Overcoming adversity

Overcoming Adversity - in the dojo & life

by Sensei Young, 7th Dan Shotokan

“Don’t cry, don’t show your opponent you’re hurt. Don’t let him know he’s got the best of you,” my Sensei would say. “Be tough, be strong! If he sees the tears swelling in your eyes, he will know you’re hurt.” 

These words are burned into my brain as a child and as a teacher now, they keep coming back to me. In the “old” days, we trained martial arts for serious reasons – someone was going to hurt you or worse. There was no such thing as cardio kickboxing, Taebo etc. We learned martial arts to defend ourselves, forget conditioning or feeling healthy – gratification came after you’ve successfully defended yourself. 

My senseis developed our internal strength as well as the physical. Some sensei were relentless, almost brutal. The y wanted to see what we were made of.

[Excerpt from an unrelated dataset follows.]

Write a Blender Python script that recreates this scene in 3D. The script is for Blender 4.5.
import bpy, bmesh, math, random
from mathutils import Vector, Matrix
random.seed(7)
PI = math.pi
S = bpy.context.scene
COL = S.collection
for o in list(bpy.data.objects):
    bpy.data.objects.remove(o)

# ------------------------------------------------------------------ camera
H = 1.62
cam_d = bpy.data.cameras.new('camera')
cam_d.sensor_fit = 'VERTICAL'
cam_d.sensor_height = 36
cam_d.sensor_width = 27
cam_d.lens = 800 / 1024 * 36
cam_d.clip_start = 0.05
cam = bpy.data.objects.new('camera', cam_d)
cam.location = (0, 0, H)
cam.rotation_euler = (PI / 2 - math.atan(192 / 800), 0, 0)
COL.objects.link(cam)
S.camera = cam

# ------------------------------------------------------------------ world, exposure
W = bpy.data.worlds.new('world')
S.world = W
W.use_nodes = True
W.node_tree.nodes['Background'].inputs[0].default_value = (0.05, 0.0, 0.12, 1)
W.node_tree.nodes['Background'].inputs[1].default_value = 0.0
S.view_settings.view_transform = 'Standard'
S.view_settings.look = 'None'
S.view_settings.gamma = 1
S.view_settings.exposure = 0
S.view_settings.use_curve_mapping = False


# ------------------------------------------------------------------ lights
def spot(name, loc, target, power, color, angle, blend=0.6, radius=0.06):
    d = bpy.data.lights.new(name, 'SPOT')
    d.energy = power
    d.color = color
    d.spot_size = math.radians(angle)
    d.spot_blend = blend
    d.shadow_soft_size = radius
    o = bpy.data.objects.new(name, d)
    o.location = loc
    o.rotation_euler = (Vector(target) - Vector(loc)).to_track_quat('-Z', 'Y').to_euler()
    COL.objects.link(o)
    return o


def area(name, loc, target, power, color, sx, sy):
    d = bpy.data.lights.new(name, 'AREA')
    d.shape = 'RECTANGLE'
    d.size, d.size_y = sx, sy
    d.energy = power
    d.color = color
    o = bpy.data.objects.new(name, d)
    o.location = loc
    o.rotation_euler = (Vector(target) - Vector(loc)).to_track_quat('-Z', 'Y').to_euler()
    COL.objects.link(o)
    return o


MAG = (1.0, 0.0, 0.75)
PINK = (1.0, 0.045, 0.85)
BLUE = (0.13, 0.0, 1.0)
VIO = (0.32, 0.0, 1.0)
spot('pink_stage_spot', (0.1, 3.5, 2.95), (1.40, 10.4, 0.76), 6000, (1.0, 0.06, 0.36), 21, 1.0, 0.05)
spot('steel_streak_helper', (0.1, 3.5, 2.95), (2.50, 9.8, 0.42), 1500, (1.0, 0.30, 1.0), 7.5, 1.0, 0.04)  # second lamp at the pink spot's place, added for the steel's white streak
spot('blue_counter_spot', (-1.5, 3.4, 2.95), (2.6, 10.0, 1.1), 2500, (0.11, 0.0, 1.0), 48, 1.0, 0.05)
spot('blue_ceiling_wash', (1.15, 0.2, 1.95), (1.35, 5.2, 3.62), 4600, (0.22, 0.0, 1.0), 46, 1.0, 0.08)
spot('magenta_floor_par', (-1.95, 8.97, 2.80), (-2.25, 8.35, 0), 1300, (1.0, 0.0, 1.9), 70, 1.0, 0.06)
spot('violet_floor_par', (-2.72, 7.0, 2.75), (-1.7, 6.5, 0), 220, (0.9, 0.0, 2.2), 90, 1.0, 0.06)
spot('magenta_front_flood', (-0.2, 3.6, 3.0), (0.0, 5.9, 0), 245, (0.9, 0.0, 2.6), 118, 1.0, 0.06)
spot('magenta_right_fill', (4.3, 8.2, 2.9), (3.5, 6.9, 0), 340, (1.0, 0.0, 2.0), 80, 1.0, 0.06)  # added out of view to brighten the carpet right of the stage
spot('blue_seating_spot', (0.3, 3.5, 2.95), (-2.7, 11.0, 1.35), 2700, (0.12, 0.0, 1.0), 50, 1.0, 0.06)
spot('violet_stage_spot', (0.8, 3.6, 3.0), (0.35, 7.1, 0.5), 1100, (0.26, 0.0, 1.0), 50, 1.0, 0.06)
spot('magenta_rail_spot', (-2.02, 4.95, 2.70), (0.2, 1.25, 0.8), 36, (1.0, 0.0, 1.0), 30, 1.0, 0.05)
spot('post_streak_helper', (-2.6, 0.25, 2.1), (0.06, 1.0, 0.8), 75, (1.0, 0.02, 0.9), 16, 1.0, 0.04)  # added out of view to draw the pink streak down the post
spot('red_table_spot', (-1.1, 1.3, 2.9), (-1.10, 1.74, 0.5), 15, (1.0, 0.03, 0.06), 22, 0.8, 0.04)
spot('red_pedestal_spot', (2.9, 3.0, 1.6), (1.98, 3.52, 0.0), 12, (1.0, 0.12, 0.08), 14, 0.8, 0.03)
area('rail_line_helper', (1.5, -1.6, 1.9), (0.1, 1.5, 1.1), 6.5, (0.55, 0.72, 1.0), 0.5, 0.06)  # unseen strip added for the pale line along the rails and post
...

Many years ago a military boxing coach told me before accepting a candidate, he would have them skip rope to test their mettle. If they could not endure that, he would not accept them 

I’ve said many time sin class, adversity comes in many forms. It could be a person trying to hurt you (mentally or physically), loss of a loved one, loss of your job, relocation, a math problem, ego, etc. How we overcome and on is important. “If you fall down six times, get up seven.” Too many times I see people don’t know how to “get back up”. 

Why> They’ve been “picked up” too many times. They were not taught this quality of strength. The seed needs to be planted at a young age and nurtured in the formative years and beyond. Parents often intervene for their children instead of letting them fend for themselves. Children must experience situations and learn to overcome their own fears. Parents need to give their children chance to grow, and solve their own problems. In our dojo, our goal is to make our students strong by conditioning their minds as well as their bodies. It is counter-productive to give in to one’s whim, when it gets challenging. As the saying goes “The true measure of a man is how he performs in adverse conditions.” 

I want our students to be able to stand up and overcome adversity in all forms. 

My sensei were not easy on me and for that I am a stronger person. I want that for my students. A person may or may not face one attacker in his whole life but will face many other forms of adversity in one day. How one overcomes them is important. My job is to condition students to be strong, to learn how to overcome challenges – only if you allow me to.